Speaker
Description
We are developing and tuning a facility to support the end-to-end discharge test campaign, part of the LISA Gravitational Reference System(GRS) test campaign, which probes directly the photo-current produced by UV illumination of the Test Mass and Electrode Housing via an electrometer. LISA Test Masses will be subject to collisions from charged space particles with energies >100 MeV, which penetrate into the spacecraft. These produce a net positive charging rate on each Test Mass λ = 1-100 e/s(1-100 aA), depending on solar activity. LISA acceleration noise budget requires |QTM| < 2.4 pC, assuming as a baseline the measured net charging rate of LPF λ = 25 e/s(4 aA). A Test Mass will reach this limit in 14 days, so discharging the Test Masses is fundamental to assure the success of the mission.

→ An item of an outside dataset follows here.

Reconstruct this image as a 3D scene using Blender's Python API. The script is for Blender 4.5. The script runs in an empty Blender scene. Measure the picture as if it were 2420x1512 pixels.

The Charge Management System(CMS) consist of UV leds at ~4.9 eV, that shining the AU-coated surface frees low energy electrons, produce a negative charge flux which counters the effect of the Test Mass positive charging rate. The facility consists of a LPF Electrode Housing replica and an hollow Test Mass, kept in vacuum and connected to an electrical interface that controls the Electrode Housing end electrodes voltage biases and to the electrometer. Here I show how this facility can probe directly the discharge current with resolution at ~1 fA and how this kind of setup can replicate the in-flight electrical conditions. The technique developed with this facility will become the guideline for the end to end tests that will be part of the LISA GRS testing campaign from the engineering model to the integrated flight model of the GRS Head.